To empty the camps, the team must decide whether to move 250 war-on-terror detainees at Guantánamo all at once and to where, as well as how to try those accused of crimes and whether to scrap the military commissions.

On Sunday the Pentagon airlifted 50 reporters to Guantánamo to watch the proceedings, for the first time. Also on board were the parents of some of the Sept. 11 dead, killed after hijackers slammed jets into the World Trade Center, the Pentagon and a Pennsylvania field.

One architect of detention policy said the war court's days are numbered. ''I have no doubt that military commissions in their present form are going away. Gone,'' said Charles ''Cully'' Stimson, who ran detainee affairs for Defense Secretary Donald Rumsfeld. ``These commissions will not outlast the Bush administration. End of discussion.''

WHERE DO THEY GO?

But where to move the captives and how soon? Decision-makers must figure out whether to put them in one place or several, at another base, like Fort Leavenworth, or in federal jails.

Moreover, it's not simple to move men held for years as presumed, fanatical America haters.

The Pentagon brought the men to Cuba -- and 500 others, since freed -- between 2002 and 2006.

One proposal is to turn to the federal courts, spread those who are prosecutable around the nation and have U.S. attorneys build new cases or prosecute old ones.

Mohammed is already under indictment in New York for a foiled 1990s Manila-based plot to hijack U.S. airliners. So is another war court defendant, Zanzibar-born Ahmed Ghailani, indicted in the 1998 East Africa Embassies bombings.

Former U.S. Attorney Mary Jo White, whose New York office prosecuted more al Qaeda cases than any other, says there is no one-size-fits-all place to hold them -- in the United States, at least.

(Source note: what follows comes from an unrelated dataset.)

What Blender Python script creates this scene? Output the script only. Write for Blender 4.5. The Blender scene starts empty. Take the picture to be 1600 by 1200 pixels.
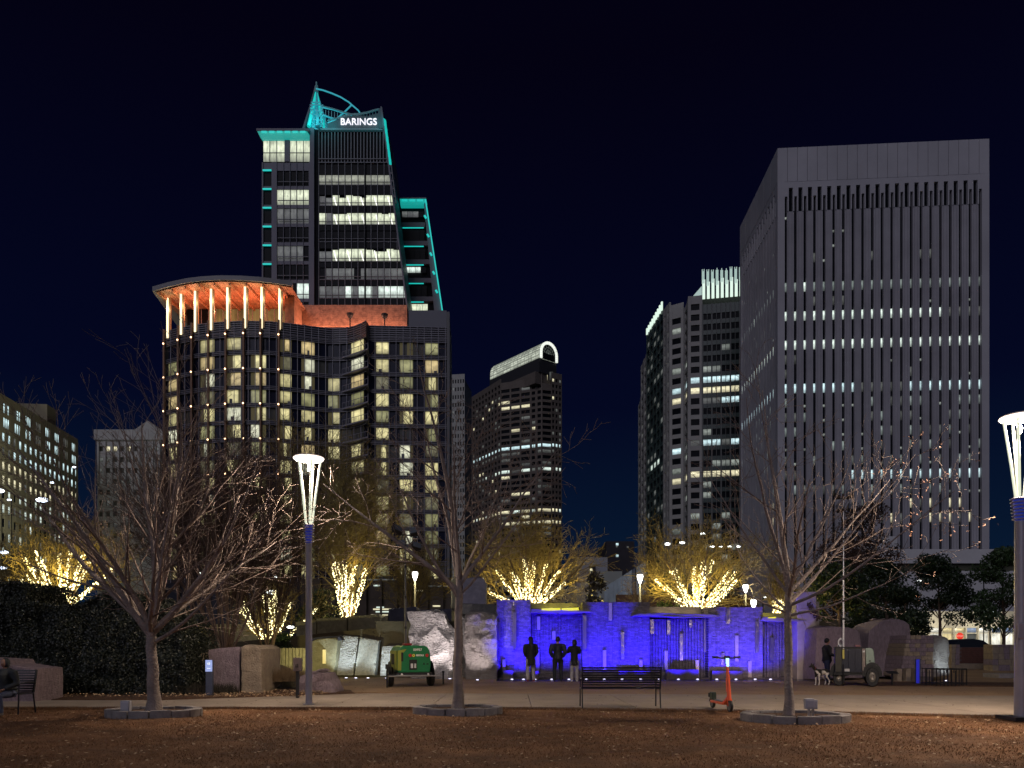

And no single trial venue.

''We've so injured our credibility as a nation and as a source of fair justice with Guantánamo, you need to close it,'' she said. ``That could mean you reopen it somewhere else with a different name and start over.''

She served during the Clinton years, and her office got convictions in the first World Trade Center plot. But it was ''excruciatingly difficult to do,'' she said, to balance secrets and sources and still hold fair trials. ''To think now we can . . . send all those people to the Southern District of New York does not compute,'' she warned.

At the core of the dilemma is how much of Bush detention doctrine to discard.

Jeh Johnson, who was a Pentagon lawyer in the Clinton administration, is leading the effort. He has been hearing from the Defense Department divisions that administer detainee policy and did not respond to a request for an interview. ''There are people who are detained lawfully by the military in this conflict,'' said Ken Gude of the Center for American Progress, a policy think tank.